[A block of data]
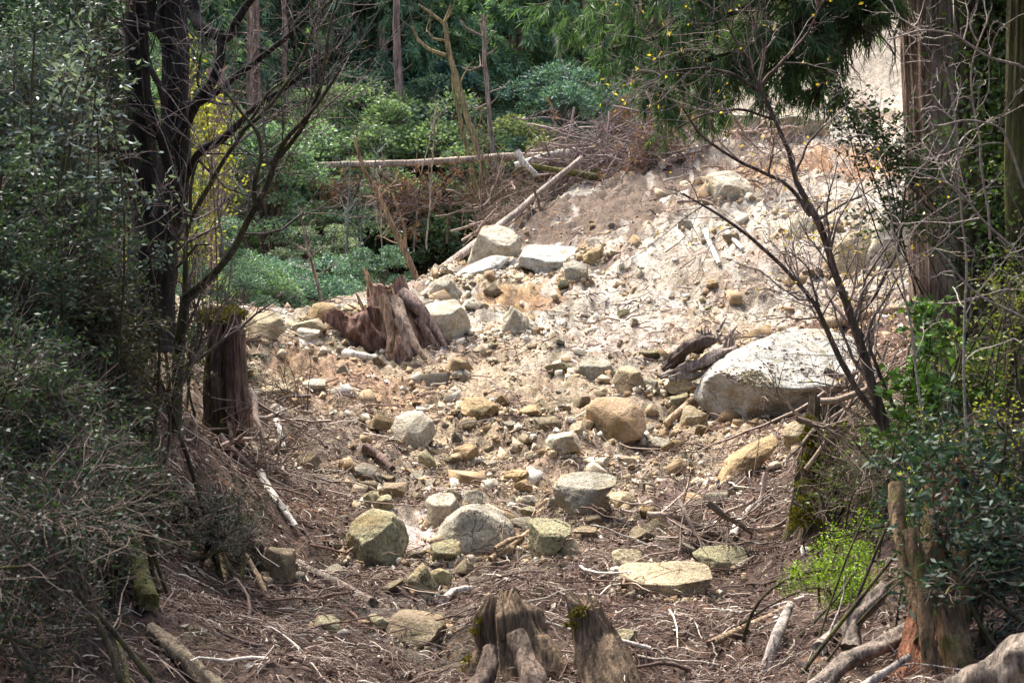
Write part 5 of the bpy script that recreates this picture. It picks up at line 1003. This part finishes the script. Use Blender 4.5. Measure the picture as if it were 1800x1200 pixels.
snag('slim leafless sapling standing behind the round tan boulder', [(pl('565,530,26 550,470,26 538,430,26 528,365,26'), .03, .01)], (.24, .17, .15), ((16, (.3, .9), (40, 70), .1, .4, 6, .12), (40, (.1, .4), (30, 60), .1, .5, 4, .15)), 8)
snag('bleached broken snag high on the right of the forest', [(pl('1005,165,44 985,110,44 978,75,44 970,55,44'), .1, .05), (pl('985,110,44 1010,150,44 1035,180,44'), .05, .03)], (.3, .24, .19), seed=9)
for q, (xp, yb, yt, Y, lb) in enumerate([(375, 470, 120, 24, 'brown conifer trunk standing between the twin stems and the valley'), (392, 430, 60, 28, 'straighter brown trunk right behind the forked bare tree'), (445, 400, -40, 36, 'reddish brown trunk seen through the left twigs'), (505, 380, -40, 40, 'grey brown trunk left of the fresh green tree'), (455, 300, -40, 37, 'thin pale brown trunk at the left of the valley wood'), (560, 200, -60, 46, 'slender trunk above the fresh green layered tree'), (640, 210, -60, 45, 'dull brown trunk left of the pair of brown trunks'), (745, 230, -60, 44, 'thin trunk between the brown pair and the forked snag'), (905, 190, -40, 46, 'thin grey trunk right of the straight grey snag'), (945, 200, -40, 47, 'second thin grey trunk further right of the grey snag'), (1030, 190, -40, 48, 'thin trunk above the big heap of dead branches'), (170, 560, 380, 12.5, 'pale thin trunk inside the left bushes'), (185, 560, 370, 13, 'second pale trunk inside the left bushes, beside the first'), (72, 520, 350, 10.5, 'orange brown stem at the left edge among the bushes')]):
    r_ = .09 if Y > 20 else .05
    snag(lb, [(pl(f'{xp},{yb},{Y} {xp - 3},{(yb + yt) / 2},{Y} {xp - 6},{yt},{Y}'), r_, r_ * .75)], (.26, .18, .15), ((14, (.3, 1.), (50, 90), 0, .25, 6, .15), (40, (.1, .5), (30, 60), 0, .5, 5, .2)), 30 + q, name='bare_tree')
# thin undergrowth stems before the forest
g = np.random.default_rng(66)
for q in range(13):
    xp = g.uniform(560, 900); Y = g.uniform(31, 35); yb = 480 - (xp - 560) * .22; yt = yb - g.uniform(110, 260); lean = g.uniform(-60, 50)
    w_ = ['grey', 'brown', 'mossy', 'pale'][q % 4]
    lb = f'{w_} thin leafless stem in the thicket behind the ridge, ' + ('leaning left' if lean < -15 else 'leaning right' if lean > 15 else 'upright')
    th, _l = snag(lb, [(pl(f'{xp},{yb},{Y} {xp + lean * .4},{(yb + yt) / 2},{Y} {xp + lean},{yt},{Y}'), g.uniform(.015, .03), .01)], [(.16, .18, .15), (.2, .14, .1), (.15, .14, .05), (.32, .26, .2)][q % 4], ((10, (.4, 1.2), (25, 60), .1, .5, 6, .15), (36, (.2, .6), (25, 60), .1, .6, 4, .18)), 100 + q, name='thin_stem')
    th['group'] = 'thin leafless stems in the thicket behind the ridge'
print('forest done')


# ------------------------------------------------------------------ water
def puddle(x, y, r, label, seed, up=.012, mat='water', name='puddle', kind='structure'):
    g = np.random.default_rng(seed); h = gp(x, y); n = 28; a = np.arange(n) / n * 6.283; rr = r * (1 + .35 * fbm(np.c_[np.cos(a), np.sin(a), a * 0] + seed, 1.1, 3, seed))
    ring = np.stack([h[0] + rr * np.cos(a), h[1] + rr * 1.5 * np.sin(a)], 1); zs = gz(ring[:, 0], ring[:, 1])
    z = np.sort(zs)[n // 3] + up; V = np.c_[ring, np.full(n, z)]
    V = np.r_[V, [[h[0], h[1], z]]]; j = np.arange(n)
    o = link(name, MB().add(V, np.stack([j, (j + 1) % n, np.full(n, n)], 1)).mesh(name, M[mat], smooth=False)); o['kind'] = kind
puddle(792, 1036, .12, '', 1); puddle(1146, 762, .12, '', 2); puddle(800, 1050, .1, '', 3); puddle(770, 990, .1, '', 4)
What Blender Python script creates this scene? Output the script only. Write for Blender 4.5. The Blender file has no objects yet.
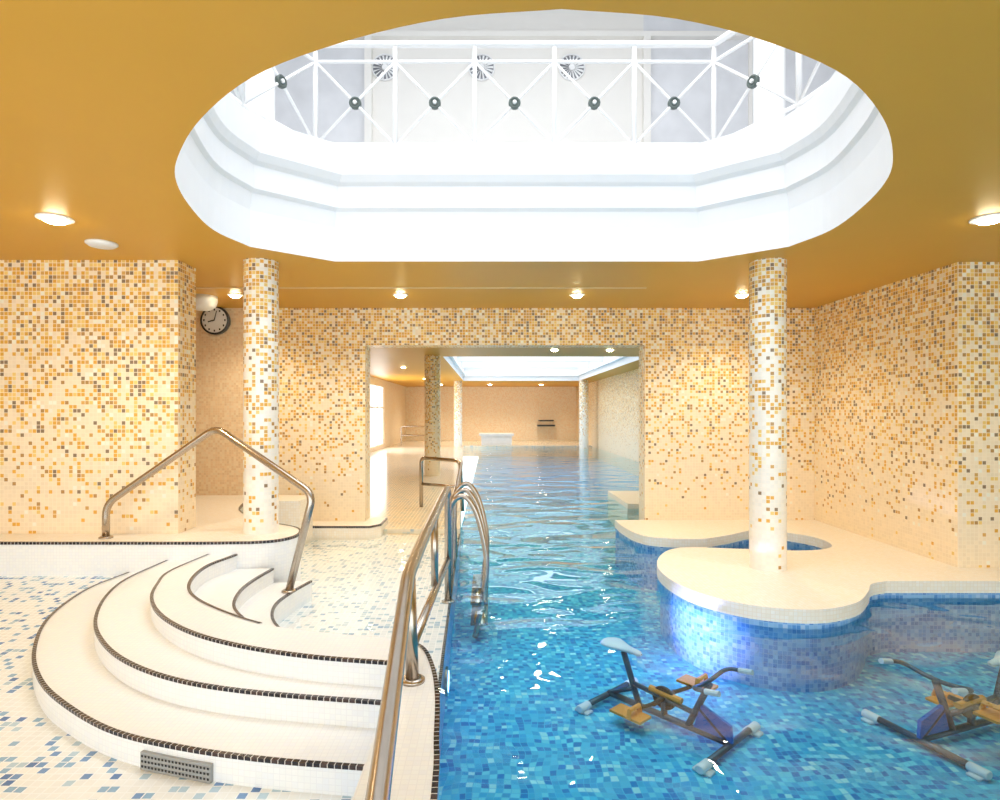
import bpy, bmesh, math, random
from mathutils import Vector, Matrix
random.seed(4)
D=bpy.data; S=bpy.context.scene; COL=S.collection
S.view_settings.view_transform='Standard'

# ------------------------------------------------------------ helpers
def lin(c):
    return tuple(((v/255)/12.92 if v/255<=0.04045 else ((v/255+0.055)/1.055)**2.4) for v in c)+(1,)
class NT:
    def __init__(s,name):
        s.m=D.materials.new(name); s.m.use_nodes=True; s.t=s.m.node_tree
        s.b=s.t.nodes['Principled BSDF']; s.out=s.t.nodes['Material Output']
    def n(s,typ,**k):
        x=s.t.nodes.new(typ)
        for a,v in k.items(): setattr(x,a,v)
        return x
    def l(s,a,b): s.t.links.new(a,b)
    def put(s,sock,v):
        if hasattr(v,'is_linked') or hasattr(v,'links'): s.l(v,sock)
        else: sock.default_value=v
    def math(s,op,a,b=0.0,clamp=False):
        x=s.n('ShaderNodeMath',operation=op,use_clamp=clamp); s.put(x.inputs[0],a); s.put(x.inputs[1],b); return x.outputs[0]
    def mix(s,f,a,b,blend='MIX'):
        x=s.n('ShaderNodeMix',data_type='RGBA',blend_type=blend)
        s.put(x.inputs[0],f); s.put(x.inputs[6],a); s.put(x.inputs[7],b); return x.outputs[2]
def plain(name,rgb,rough=0.5,metal=0.0,noise=0.04,scale=6,spec=0.5,bump=0.0):
    w=NT(name); tc=w.n('ShaderNodeTexCoord'); nz=w.n('ShaderNodeTexNoise'); nz.inputs['Scale'].default_value=scale
    w.l(tc.outputs['Object'],nz.inputs['Vector'])
    c=lin(rgb); d=tuple(max(0,v*(1-noise*3)) for v in c[:3])+(1,)
    w.l(w.mix(nz.outputs[0],d,tuple(min(1,v*(1+noise)) for v in c[:3])+(1,)),w.b.inputs['Base Color'])
    w.b.inputs['Roughness'].default_value=rough; w.b.inputs['Metallic'].default_value=metal
    w.b.inputs['Specular IOR Level'].default_value=spec
    if bump:
        b=w.n('ShaderNodeBump'); b.inputs['Distance'].default_value=bump; w.l(nz.outputs[0],b.inputs['Height']); w.l(b.outputs[0],w.b.inputs['Normal'])
    return w.m
def emis(name,rgb,s):
    w=NT(name); w.b.inputs['Base Color'].default_value=lin(rgb); w.b.inputs['Emission Color'].default_value=lin(rgb); w.b.inputs['Emission Strength'].default_value=s
    return w.m
def tiles(name,size,base,palette,p,grout,gw=0.1,rough=0.25,var=0.08,distort=0.0,spec=0.5):
    """palette [(pos,rgb)], p = float or (z0,p0,z1,p1,z2,p2) coverage against height"""
    w=NT(name); uv=w.n('ShaderNodeUVMap'); v=uv.outputs[0]
    if distort:
        nz=w.n('ShaderNodeTexNoise'); nz.inputs['Scale'].default_value=3.5; nz.inputs['Detail'].default_value=1.0; w.l(v,nz.inputs['Vector'])
        a=w.n('ShaderNodeVectorMath',operation='MULTIPLY_ADD'); w.l(nz.outputs['Color'],a.inputs[0]); a.inputs[1].default_value=(distort,)*3; w.l(v,a.inputs[2]); v=a.outputs[0]
    sc=w.n('ShaderNodeVectorMath',operation='SCALE'); w.l(v,sc.inputs[0]); sc.inputs['Scale'].default_value=1/size
    fl=w.n('ShaderNodeVectorMath',operation='FLOOR'); w.l(sc.outputs[0],fl.inputs[0])
    fr=w.n('ShaderNodeVectorMath',operation='FRACTION'); w.l(sc.outputs[0],fr.inputs[0])
    wn=w.n('ShaderNodeTexWhiteNoise',noise_dimensions='2D'); w.l(fl.outputs[0],wn.inputs['Vector'])
    s1=w.n('ShaderNodeSeparateColor'); w.l(wn.outputs['Color'],s1.inputs[0])
    rp=w.n('ShaderNodeValToRGB'); rp.color_ramp.interpolation='CONSTANT'
    e=rp.color_ramp.elements
    e[0].position=0; e[0].color=lin(palette[0][1]); e[1].position=palette[1][0]; e[1].color=lin(palette[1][1])
    for q in palette[2:]:
        x=e.new(q[0]); x.color=lin(q[1])
    w.l(s1.outputs[0],rp.inputs[0])
    if isinstance(p,tuple):
        s2=w.n('ShaderNodeSeparateXYZ'); w.l(fl.outputs[0],s2.inputs[0])
        z=w.math('MULTIPLY',s2.outputs[1],size)
        m1=w.n('ShaderNodeMapRange'); w.l(z,m1.inputs[0])
        for i,q in enumerate(p[0::2][:2]): m1.inputs[1+i].default_value=q
        m1.inputs[3].default_value=p[1]; m1.inputs[4].default_value=p[3]
        m2=w.n('ShaderNodeMapRange'); w.l(z,m2.inputs[0])
        m2.inputs[1].default_value=p[2]; m2.inputs[2].default_value=p[4]; m2.inputs[3].default_value=0; m2.inputs[4].default_value=p[5]-p[3]
        pv=w.math('ADD',m1.outputs[0],m2.outputs[0])
    else: pv=p
    sel=w.math('LESS_THAN',s1.outputs[1],pv)
    c=w.mix(sel,lin(base),rp.outputs[0])
    br=w.math('MULTIPLY_ADD',s1.outputs[2],var); br.node.inputs[2].default_value=1-var
    vm=w.n('ShaderNodeVectorMath',operation='SCALE'); w.l(c,vm.inputs[0]); w.l(br,vm.inputs['Scale'])
    s3=w.n('ShaderNodeSeparateXYZ'); w.l(fr.outputs[0],s3.inputs[0])
    g=w.math('LESS_THAN',w.math('MINIMUM',s3.outputs[0],s3.outputs[1]),gw)
    w.l(w.mix(g,vm.outputs[0],lin(grout)),w.b.inputs['Base Color'])
    w.l(w.math('MULTIPLY_ADD',g,0.4).node.outputs[0],w.b.inputs['Roughness'])
    w.b.inputs['Roughness'].links[0].from_node.inputs[2].default_value=rough
    w.b.inputs['Specular IOR Level'].default_value=spec
    return w.m

def boxuv(me):
    uvl=me.uv_layers.new(name='UVMap') if not me.uv_layers else me.uv_layers[0]
    for p in me.polygons:
        n=p.normal
        for li in p.loop_indices:
            c=me.vertices[me.loops[li].vertex_index].co
            if abs(n.z)>0.6: uv=(c.x,c.y)
            else:
                h=Vector((n.x,n.y)); 
                if h.length<1e-6: h=Vector((0,-1))
                h.normalize()
                if abs(h.x)>0.95: uv=(c.y,c.z)
                elif abs(h.y)>0.95: uv=(c.x,c.z)
                else: uv=(-c.x*h.y+c.y*h.x,c.z)
            uvl.data[li].uv=uv
def obj(name,verts,faces,mats,fm=None,parent=None,uvs=None,smooth=False,loc=None):
    me=D.meshes.new(name); me.from_pydata([tuple(v) for v in verts],[],faces)
    if not isinstance(mats,(list,tuple)): mats=[mats]
    for m in mats: me.materials.append(m)
    if fm:
        for p,i in zip(me.polygons,fm): p.material_index=i
    me.update(); boxuv(me)
    if uvs:
        uvl=me.uv_layers[0]
        for p in me.polygons:
            if uvs.get(p.index):
                for li,u in zip(p.loop_indices,uvs[p.index]): uvl.data[li].uv=u
    if smooth:
        for p in me.polygons: p.use_smooth=True
    o=D.objects.new(name,me); COL.objects.link(o)
    if parent: o.parent=parent
    if loc: o.location=loc
    return o
class B:
    """mesh accumulator"""
    def __init__(s): s.v=[]; s.f=[]; s.m=[]; s.uv={}
    def add(s,v,f,mi=0):
        o=len(s.v); s.v+=[Vector(x) for x in v]; s.f+=[tuple(i+o for i in q) for q in f]; s.m+=[mi]*len(f)
    def box(s,a,b,mi=0):
        x0,y0,z0=a; x1,y1,z1=b
        s.add([(x0,y0,z0),(x1,y0,z0),(x1,y1,z0),(x0,y1,z0),(x0,y0,z1),(x1,y0,z1),(x1,y1,z1),(x0,y1,z1)],
          [(3,2,1,0),(4,5,6,7),(0,1,5,4),(1,2,6,5),(2,3,7,6),(3,0,4,7)],mi)
    def lathe(s,prof,c=(0,0,0),n=24,mi=0,axis='z',cap=True,rot=None):
        v=[];f=[]
        for r,z in prof:
            for i in range(n):
                a=2*math.pi*i/n; p=Vector((r*math.cos(a),r*math.sin(a),z))
                if axis=='y': p=Vector((p.x,-p.z,p.y))
                if axis=='x': p=Vector((p.z,p.x,p.y))
                if rot: p=rot@p
                v.append(p+Vector(c))
        for j in range(len(prof)-1):
            for i in range(n):
                a=j*n+i;b=j*n+(i+1)%n; f.append((a,b,b+n,a+n))
        if cap: f.append(tuple(range(n))[::-1]); f.append(tuple(range((len(prof)-1)*n,len(prof)*n)))
        s.add(v,f,mi)
    def tube(s,pts,r,n=10,mi=0,closed=False):
        pts=[Vector(p) for p in pts]; N=len(pts); v=[];f=[]; up=None
        for i,p in enumerate(pts):
            if closed: t=pts[(i+1)%N]-pts[i-1]
            else: t=pts[min(i+1,N-1)]-pts[max(i-1,0)]
            t.normalize()
            if up is None:
                up=Vector((0,0,1)) if abs(t.z)<0.9 else Vector((1,0,0))
            x=up-t*up.dot(t); x.normalize(); y=t.cross(x); up=x
            for k in range(n):
                a=2*math.pi*k/n; v.append(p+x*r*math.cos(a)+y*r*math.sin(a))
        for j in range(N if closed else N-1):
            for k in range(n):
                a=j*n+k;b=j*n+(k+1)%n; c=((j+1)%N)*n+(k+1)%n; d=((j+1)%N)*n+k; f.append((a,b,c,d))
        if not closed: f.append(tuple(range(n))[::-1]); f.append(tuple(range((N-1)*n,N*n)))
        s.add(v,f,mi)
    def make(s,name,mats,parent=None,smooth=False,loc=None,flip=False):
        if smooth=='auto':
            o=obj(name,s.v,s.f,mats,s.m,parent,loc=loc)
            for p in o.data.polygons: p.use_smooth=len(p.vertices)==4
            return o
        return obj(name,s.v,s.f,mats,s.m,parent,smooth=smooth,loc=loc)
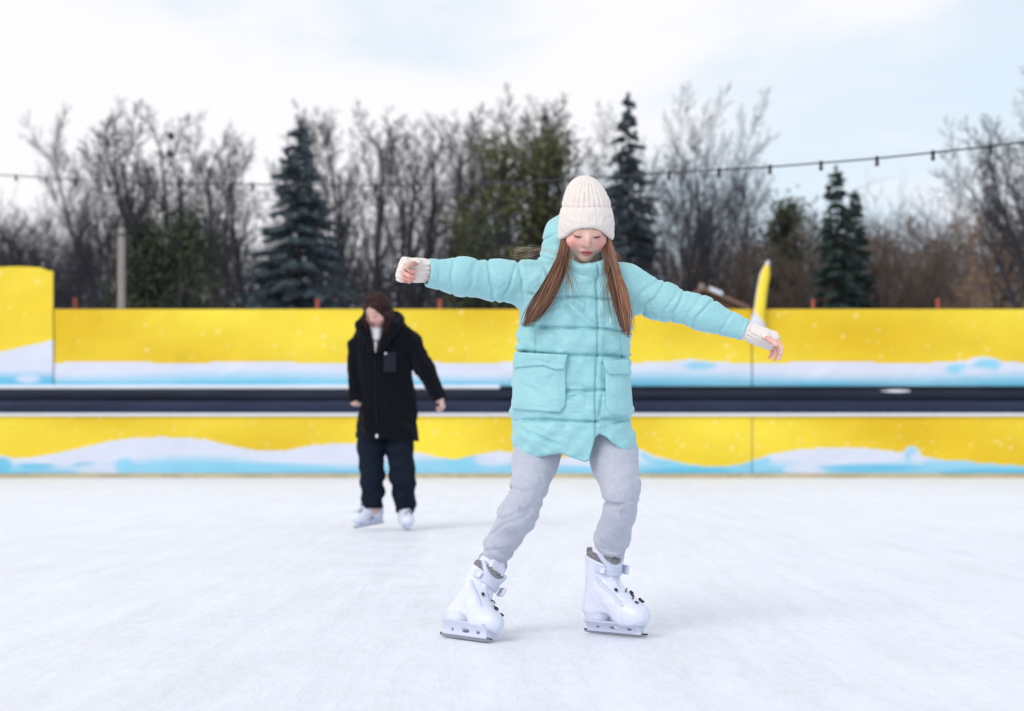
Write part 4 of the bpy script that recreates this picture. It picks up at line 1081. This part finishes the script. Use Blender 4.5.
def bare(key, seed, Ht, par=None, trunks=1, r0=.2, spread=.0, twig=None):
    rs = np.random.RandomState(seed); pr = dict(PAR); pr.update(par or {})
    T1, T2, tips = Tubes(), Tubes(), []
    for k in range(trunks):
        d = unit(np.array([rs.normal()*spread, rs.normal()*spread, 1])); o = np.array([rs.normal()*.25*(trunks > 1), rs.normal()*.25*(trunks > 1), 0])
        grow(rs, T1, T2, tips, o, d, Ht*rs.uniform(.82, .95 if trunks > 1 else .9), r0*(1 if trunks == 1 else .75), 0, pr)
    tree_cache[key] = (T1, T2, tips, twig or M_twig)
def put(name, label, px, top, Y, key, cat='tree', group=None, rot=0, parts=None, sx=1.):
    x = fx(px, Y); Ht = fz(top, Y)
    root = empty(name, (x, Y, 0), label, cat, group)
    if key+'_m' not in tree_cache:
        T1, T2, tips, tm = tree_cache[key]
        v1 = np.array(T1.v); v2 = np.array(T2.v); h0 = max(v1[:, 2].max(), v2[:, 2].max())
        lst = [np_mesh('trunk', v1, np.array(T1.f), M_bark, root), np_mesh('crown', v2, np.array(T2.f), tm, root)]
        tree_cache[key+'_m'] = (lst, h0)
    else:
        lst = []
        for o in tree_cache[key+'_m'][0]:
            c = o.copy(); COL.objects.link(c); c.parent = root; lst.append(c)
    s = Ht/tree_cache[key+'_m'][1]
    root.scale = (s*sx, s*sx, s); root.rotation_euler = (0, 0, rot)
    return root
def spruce(name, label, px, top, Y, wpx, mat, seed, group=None, dens=1., first=.6):
    rs = np.random.RandomState(seed); x = fx(px, Y); Ht = fz(top, Y); R = wpx*Y/F
    root = empty(name, (x, Y, 0), label, 'spruce', group)
    tr = Tubes(); tr.add([np.array([0, 0, 0.]), np.array([0.03, 0, Ht*.5]), np.array([0, 0, Ht])], [.17, .10, .015], 8)
    np_mesh('trunk', np.array(tr.v), np.array(tr.f), M_bark, root)
    V = []
    z = first
    while z < Ht-.15:
        u = z/Ht; Lb = R*((1-u)**.85)*(1 if u > .1 else .85)+.10
        nb = int((6+4*(1-u))*dens)
        for k in range(nb):
            az = rs.uniform(0, 6.28); L_ = Lb*rs.uniform(.62, 1.12); zz = z+rs.uniform(-.14, .14)
            ca, sa = math.cos(az), math.sin(az); m = max(3, int(L_/.085))
            for i in range(m):
                t = (i+rs.uniform(0, 1))/m
                if t < .12: continue
                r_ = L_*t; hz = zz+.10*L_*t-.36*L_*t*t+.12*L_*t**3+rs.normal()*.03
                for sd in (-1, 1):
                    sl = (.16+.36*L_*.45*(1-t)**.7)*rs.uniform(.6, 1.2); a2 = az+sd*rs.uniform(.5, 1.1)
                    p0 = np.array([ca*r_, sa*r_, hz]); dv = np.array([math.cos(a2), math.sin(a2), -.32+rs.normal()*.12]); w = np.array([-math.sin(a2), math.cos(a2), rs.normal()*.5])*.045
                    dr = np.array([0, 0, -.06-.05*rs.rand()])
                    V += [p0-w, p0+w, p0+dv*sl+w*.3, p0+dv*sl-w*.3, p0, p0+dv*sl*.15+dr*1.3, p0+dv*sl*.8+dr, p0+dv*sl]
        z += .20+.10*(1-u)
    for k in range(30):
        a = rs.uniform(0, 6.28); p0 = np.array([0, 0, Ht-.02-.35*k/30]); d = np.array([math.cos(a)*.10, math.sin(a)*.10, .06]); w = np.array([0, 0, .03]); V += [p0-w, p0+w, p0+d+w*.3, p0+d-w*.3]
    np_mesh('crown', np.array(V), np.arange(len(V)).reshape(-1, 4), mat, root, False)
    return root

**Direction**
Output word for word the lines running from the one containing "What Blender Python" to the one containing "S.view_settings.view_transform='Standard'", both included, leaving out the pictures.

**Answer to this task**
What Blender Python script creates this scene? Output the script only. Write for Blender 4.5. The Blender file has no objects yet.
import bpy, bmesh, math, random
from mathutils import Vector, Matrix
random.seed(4)
D=bpy.data; S=bpy.context.scene; COL=S.collection
S.view_settings.view_transform='Standard'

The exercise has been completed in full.